Only the lines from the line that has "by 1440 pixels." through the line that has "d = ray(x, y); return CAM + d*((z-CAM.z)/d.z)" should be reproduced, exactly and with both ends kept.

(Scenes as source code)
__________

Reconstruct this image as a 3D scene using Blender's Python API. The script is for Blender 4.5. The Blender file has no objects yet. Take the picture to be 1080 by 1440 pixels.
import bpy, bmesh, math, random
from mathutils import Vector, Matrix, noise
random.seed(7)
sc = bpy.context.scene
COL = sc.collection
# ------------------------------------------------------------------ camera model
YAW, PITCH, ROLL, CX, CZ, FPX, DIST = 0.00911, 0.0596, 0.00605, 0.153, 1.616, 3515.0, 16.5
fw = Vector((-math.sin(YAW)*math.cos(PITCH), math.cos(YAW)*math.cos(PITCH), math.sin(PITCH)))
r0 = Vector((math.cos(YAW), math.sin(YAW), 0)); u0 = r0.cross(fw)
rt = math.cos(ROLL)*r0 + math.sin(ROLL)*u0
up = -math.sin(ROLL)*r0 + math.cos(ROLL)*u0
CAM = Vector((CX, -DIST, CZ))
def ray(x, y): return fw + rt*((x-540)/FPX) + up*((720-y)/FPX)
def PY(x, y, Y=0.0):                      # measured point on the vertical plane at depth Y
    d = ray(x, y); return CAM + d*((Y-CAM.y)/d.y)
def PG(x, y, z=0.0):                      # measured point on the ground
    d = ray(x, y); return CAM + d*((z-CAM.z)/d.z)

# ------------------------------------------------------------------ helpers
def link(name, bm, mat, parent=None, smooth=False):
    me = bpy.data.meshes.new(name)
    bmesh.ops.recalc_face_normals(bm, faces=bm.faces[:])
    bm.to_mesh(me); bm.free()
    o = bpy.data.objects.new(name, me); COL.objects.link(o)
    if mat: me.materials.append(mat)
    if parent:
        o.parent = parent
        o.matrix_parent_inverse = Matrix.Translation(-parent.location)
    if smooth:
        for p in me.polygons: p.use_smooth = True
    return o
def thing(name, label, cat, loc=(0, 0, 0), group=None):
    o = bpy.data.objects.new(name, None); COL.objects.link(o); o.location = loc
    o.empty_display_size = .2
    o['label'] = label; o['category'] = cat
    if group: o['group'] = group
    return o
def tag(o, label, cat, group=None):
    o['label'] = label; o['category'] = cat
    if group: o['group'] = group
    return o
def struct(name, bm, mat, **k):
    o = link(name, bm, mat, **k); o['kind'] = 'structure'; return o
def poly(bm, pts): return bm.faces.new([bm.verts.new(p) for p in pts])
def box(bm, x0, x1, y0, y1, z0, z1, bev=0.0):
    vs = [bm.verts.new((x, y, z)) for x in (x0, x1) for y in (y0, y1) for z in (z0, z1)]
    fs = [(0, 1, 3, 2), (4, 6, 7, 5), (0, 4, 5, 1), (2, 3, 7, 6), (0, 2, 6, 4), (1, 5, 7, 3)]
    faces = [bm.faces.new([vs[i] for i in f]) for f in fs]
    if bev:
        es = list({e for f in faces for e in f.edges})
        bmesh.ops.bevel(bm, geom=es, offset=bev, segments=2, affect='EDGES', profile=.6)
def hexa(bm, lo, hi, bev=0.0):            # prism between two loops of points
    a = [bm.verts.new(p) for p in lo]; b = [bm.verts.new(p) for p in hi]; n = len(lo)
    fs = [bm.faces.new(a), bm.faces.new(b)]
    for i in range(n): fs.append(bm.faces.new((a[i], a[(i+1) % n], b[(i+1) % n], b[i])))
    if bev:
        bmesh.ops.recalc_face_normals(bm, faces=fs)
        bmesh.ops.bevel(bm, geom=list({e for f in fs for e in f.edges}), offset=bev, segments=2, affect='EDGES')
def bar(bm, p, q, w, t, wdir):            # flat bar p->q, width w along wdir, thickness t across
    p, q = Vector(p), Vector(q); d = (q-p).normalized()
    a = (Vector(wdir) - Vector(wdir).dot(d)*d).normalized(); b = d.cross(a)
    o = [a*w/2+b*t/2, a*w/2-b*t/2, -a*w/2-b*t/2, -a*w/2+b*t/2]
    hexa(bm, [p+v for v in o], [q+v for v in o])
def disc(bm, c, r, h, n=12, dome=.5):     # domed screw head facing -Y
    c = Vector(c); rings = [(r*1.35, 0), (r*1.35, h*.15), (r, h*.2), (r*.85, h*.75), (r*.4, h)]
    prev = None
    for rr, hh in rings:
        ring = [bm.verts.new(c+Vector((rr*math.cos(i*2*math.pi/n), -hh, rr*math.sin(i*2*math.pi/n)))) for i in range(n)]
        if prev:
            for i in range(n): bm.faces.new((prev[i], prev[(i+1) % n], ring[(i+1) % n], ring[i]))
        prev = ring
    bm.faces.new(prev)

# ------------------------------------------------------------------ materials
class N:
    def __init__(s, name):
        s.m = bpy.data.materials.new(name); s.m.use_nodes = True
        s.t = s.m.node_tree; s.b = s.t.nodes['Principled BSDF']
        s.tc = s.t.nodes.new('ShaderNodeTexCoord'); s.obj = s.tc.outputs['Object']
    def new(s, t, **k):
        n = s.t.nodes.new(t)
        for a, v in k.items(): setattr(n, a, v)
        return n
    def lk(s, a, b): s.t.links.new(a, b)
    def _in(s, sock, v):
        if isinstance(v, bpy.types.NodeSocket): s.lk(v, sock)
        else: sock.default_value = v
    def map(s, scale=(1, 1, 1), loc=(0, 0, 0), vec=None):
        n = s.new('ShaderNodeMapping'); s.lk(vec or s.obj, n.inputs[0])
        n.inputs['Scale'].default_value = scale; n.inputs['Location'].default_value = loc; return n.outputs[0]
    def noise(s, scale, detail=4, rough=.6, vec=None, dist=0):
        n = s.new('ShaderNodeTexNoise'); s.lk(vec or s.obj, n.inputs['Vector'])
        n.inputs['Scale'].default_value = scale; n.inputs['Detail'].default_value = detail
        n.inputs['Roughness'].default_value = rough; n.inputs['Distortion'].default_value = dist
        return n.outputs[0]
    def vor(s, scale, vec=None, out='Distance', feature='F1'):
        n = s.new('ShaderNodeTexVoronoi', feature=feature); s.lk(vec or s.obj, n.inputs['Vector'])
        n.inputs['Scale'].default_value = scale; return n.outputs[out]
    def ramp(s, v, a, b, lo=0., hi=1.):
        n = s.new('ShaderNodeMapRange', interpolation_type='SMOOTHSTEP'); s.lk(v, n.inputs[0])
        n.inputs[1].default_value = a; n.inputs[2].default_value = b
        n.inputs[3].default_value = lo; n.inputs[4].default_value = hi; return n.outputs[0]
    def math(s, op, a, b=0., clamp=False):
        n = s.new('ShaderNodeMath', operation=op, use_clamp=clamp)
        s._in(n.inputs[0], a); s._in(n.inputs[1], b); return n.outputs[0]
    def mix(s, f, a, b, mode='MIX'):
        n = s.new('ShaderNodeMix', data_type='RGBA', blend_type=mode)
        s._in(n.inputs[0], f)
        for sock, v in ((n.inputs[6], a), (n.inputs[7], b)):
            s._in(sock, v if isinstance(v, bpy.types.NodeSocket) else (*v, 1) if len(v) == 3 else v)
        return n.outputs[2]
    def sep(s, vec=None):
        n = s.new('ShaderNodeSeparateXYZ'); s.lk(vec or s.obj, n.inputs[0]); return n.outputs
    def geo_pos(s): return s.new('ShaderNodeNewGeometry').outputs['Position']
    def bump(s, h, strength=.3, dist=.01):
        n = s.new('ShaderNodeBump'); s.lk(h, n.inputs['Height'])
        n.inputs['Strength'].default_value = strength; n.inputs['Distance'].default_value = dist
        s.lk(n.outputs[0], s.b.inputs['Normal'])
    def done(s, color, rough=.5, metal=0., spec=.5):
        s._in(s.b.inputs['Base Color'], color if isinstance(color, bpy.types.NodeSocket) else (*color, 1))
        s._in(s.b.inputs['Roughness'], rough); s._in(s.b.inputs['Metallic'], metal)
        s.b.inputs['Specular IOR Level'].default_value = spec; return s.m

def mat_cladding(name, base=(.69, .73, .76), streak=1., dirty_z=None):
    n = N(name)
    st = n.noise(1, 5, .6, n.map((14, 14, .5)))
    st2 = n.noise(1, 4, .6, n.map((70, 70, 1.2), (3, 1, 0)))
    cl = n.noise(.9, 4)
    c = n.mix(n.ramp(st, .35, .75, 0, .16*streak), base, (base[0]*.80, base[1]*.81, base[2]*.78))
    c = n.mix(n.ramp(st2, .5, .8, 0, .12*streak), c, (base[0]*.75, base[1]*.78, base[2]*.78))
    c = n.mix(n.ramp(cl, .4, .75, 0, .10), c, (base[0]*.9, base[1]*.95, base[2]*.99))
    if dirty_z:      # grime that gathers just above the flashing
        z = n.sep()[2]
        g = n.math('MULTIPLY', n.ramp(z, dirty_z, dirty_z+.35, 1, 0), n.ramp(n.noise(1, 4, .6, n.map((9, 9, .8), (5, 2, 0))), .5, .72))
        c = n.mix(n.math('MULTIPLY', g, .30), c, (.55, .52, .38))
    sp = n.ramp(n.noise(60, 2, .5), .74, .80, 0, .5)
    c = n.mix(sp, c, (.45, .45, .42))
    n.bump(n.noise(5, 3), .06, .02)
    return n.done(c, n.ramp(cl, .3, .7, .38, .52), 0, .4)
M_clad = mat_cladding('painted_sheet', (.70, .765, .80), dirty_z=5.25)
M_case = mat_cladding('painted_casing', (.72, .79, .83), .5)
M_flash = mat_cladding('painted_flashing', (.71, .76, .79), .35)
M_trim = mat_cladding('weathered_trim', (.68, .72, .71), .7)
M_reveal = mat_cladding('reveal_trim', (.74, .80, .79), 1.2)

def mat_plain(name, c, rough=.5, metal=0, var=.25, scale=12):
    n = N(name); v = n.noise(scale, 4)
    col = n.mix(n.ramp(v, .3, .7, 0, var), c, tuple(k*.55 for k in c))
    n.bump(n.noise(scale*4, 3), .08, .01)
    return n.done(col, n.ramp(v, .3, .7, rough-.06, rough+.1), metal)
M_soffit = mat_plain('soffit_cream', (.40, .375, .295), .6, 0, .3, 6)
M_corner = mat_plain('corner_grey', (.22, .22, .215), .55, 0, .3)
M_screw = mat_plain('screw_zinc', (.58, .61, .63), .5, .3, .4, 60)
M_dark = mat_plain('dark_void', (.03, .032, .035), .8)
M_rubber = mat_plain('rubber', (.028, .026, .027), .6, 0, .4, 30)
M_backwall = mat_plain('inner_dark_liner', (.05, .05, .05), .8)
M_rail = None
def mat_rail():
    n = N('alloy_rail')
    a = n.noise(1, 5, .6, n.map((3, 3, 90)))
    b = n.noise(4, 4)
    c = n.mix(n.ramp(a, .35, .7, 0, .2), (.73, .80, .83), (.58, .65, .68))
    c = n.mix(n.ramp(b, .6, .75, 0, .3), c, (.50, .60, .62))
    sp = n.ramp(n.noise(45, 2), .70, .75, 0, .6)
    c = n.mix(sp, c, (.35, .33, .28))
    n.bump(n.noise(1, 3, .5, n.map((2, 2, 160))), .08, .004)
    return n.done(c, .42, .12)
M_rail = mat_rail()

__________

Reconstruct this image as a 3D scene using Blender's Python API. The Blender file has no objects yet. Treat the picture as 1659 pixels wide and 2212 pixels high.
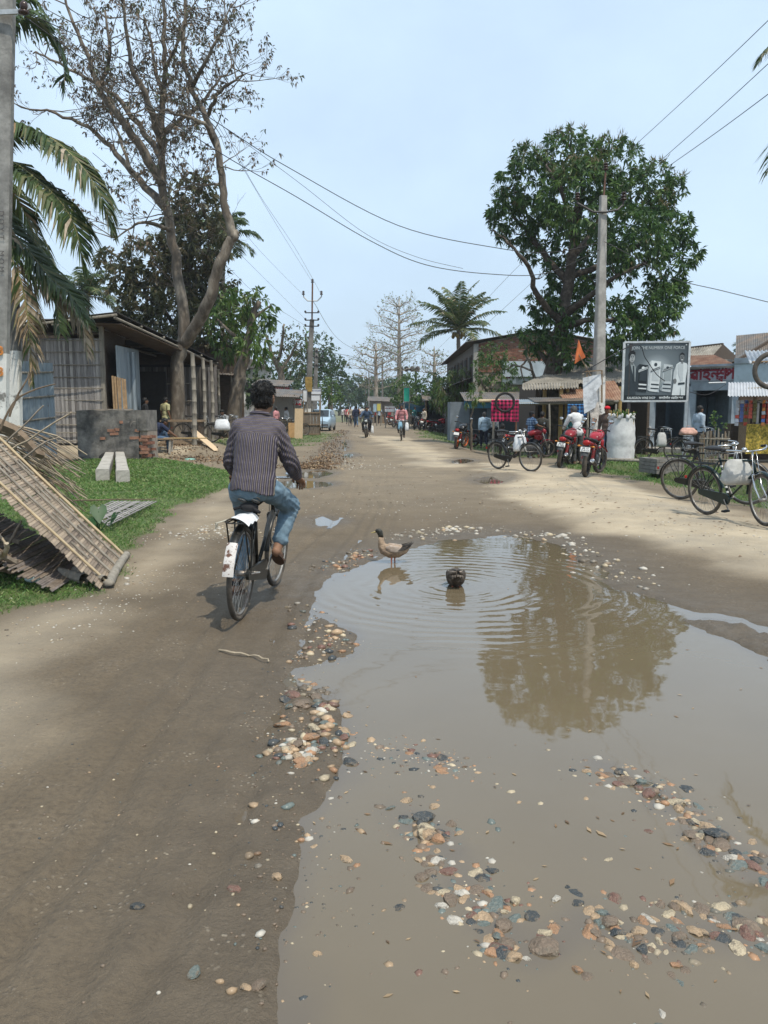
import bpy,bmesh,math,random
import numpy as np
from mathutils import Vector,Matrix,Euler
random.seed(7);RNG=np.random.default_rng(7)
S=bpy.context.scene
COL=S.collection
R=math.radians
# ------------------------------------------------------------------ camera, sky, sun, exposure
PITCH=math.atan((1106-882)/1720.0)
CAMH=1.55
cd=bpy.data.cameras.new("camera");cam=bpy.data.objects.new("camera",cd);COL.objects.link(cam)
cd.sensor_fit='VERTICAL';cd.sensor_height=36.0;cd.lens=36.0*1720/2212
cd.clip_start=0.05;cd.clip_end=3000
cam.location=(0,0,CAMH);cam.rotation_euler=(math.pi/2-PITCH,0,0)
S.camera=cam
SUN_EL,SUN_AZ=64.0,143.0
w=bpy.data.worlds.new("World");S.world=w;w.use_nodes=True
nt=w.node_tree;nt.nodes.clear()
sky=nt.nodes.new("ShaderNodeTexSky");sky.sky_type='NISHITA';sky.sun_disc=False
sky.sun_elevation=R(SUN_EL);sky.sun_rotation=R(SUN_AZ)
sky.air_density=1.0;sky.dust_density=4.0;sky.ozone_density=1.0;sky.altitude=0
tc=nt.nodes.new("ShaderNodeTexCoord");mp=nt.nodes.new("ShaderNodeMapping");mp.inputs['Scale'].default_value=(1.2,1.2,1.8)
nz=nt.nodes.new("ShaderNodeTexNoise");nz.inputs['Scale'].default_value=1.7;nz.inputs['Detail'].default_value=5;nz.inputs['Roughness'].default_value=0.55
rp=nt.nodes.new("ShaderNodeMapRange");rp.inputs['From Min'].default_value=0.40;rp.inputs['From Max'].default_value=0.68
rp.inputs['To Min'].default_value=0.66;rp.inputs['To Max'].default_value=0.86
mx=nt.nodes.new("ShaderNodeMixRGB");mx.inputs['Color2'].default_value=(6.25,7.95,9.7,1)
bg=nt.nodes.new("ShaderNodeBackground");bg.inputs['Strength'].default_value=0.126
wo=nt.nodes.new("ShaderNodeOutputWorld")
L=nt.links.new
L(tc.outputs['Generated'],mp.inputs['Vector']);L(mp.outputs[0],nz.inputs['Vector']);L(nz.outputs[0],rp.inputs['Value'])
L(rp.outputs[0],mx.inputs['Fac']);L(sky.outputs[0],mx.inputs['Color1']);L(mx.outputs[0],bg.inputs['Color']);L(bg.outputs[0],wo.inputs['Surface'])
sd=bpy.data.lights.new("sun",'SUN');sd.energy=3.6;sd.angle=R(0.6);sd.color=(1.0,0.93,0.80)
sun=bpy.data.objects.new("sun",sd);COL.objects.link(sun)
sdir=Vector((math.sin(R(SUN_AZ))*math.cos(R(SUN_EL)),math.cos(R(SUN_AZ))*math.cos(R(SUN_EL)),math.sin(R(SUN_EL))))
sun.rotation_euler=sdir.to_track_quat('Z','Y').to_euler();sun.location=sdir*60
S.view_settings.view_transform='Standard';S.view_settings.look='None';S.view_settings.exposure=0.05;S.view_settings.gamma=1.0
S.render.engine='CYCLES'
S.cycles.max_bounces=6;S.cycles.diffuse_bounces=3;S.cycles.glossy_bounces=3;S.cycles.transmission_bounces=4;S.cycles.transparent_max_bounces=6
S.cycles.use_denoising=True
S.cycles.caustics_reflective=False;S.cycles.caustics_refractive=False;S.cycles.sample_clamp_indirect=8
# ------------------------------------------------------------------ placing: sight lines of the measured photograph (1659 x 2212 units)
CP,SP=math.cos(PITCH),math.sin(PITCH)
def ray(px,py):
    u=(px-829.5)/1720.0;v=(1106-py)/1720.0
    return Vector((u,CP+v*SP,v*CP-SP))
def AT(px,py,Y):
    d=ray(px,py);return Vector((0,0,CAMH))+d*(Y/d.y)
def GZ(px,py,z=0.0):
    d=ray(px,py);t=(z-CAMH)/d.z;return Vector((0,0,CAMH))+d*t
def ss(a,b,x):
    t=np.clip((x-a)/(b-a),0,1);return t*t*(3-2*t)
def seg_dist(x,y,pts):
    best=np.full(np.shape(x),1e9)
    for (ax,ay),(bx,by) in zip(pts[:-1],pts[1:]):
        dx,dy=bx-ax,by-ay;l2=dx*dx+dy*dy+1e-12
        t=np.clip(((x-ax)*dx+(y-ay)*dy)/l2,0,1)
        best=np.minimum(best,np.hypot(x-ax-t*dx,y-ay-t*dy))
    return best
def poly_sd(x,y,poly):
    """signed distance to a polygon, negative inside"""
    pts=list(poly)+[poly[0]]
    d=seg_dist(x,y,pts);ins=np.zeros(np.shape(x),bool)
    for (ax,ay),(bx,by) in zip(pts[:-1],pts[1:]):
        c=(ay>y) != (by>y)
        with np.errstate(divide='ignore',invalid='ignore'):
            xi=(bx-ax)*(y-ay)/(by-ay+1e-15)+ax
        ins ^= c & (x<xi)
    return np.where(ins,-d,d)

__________

◆ COMPLETE OUTPUT
Reconstruct this image as a 3D scene using Blender's Python API. The script is for Blender 4.5. The Blender file has no objects yet. Take the picture to be 1080 by 1440 pixels.
import bpy, bmesh, math, random
from mathutils import Vector, Matrix, noise
random.seed(7)
sc = bpy.context.scene
COL = sc.collection
# ------------------------------------------------------------------ camera model
YAW, PITCH, ROLL, CX, CZ, FPX, DIST = 0.00911, 0.0596, 0.00605, 0.153, 1.616, 3515.0, 16.5
fw = Vector((-math.sin(YAW)*math.cos(PITCH), math.cos(YAW)*math.cos(PITCH), math.sin(PITCH)))
r0 = Vector((math.cos(YAW), math.sin(YAW), 0)); u0 = r0.cross(fw)
rt = math.cos(ROLL)*r0 + math.sin(ROLL)*u0
up = -math.sin(ROLL)*r0 + math.cos(ROLL)*u0
CAM = Vector((CX, -DIST, CZ))
def ray(x, y): return fw + rt*((x-540)/FPX) + up*((720-y)/FPX)
def PY(x, y, Y=0.0):                      # measured point on the vertical plane at depth Y
    d = ray(x, y); return CAM + d*((Y-CAM.y)/d.y)
def PG(x, y, z=0.0):                      # measured point on the ground
    d = ray(x, y); return CAM + d*((z-CAM.z)/d.z)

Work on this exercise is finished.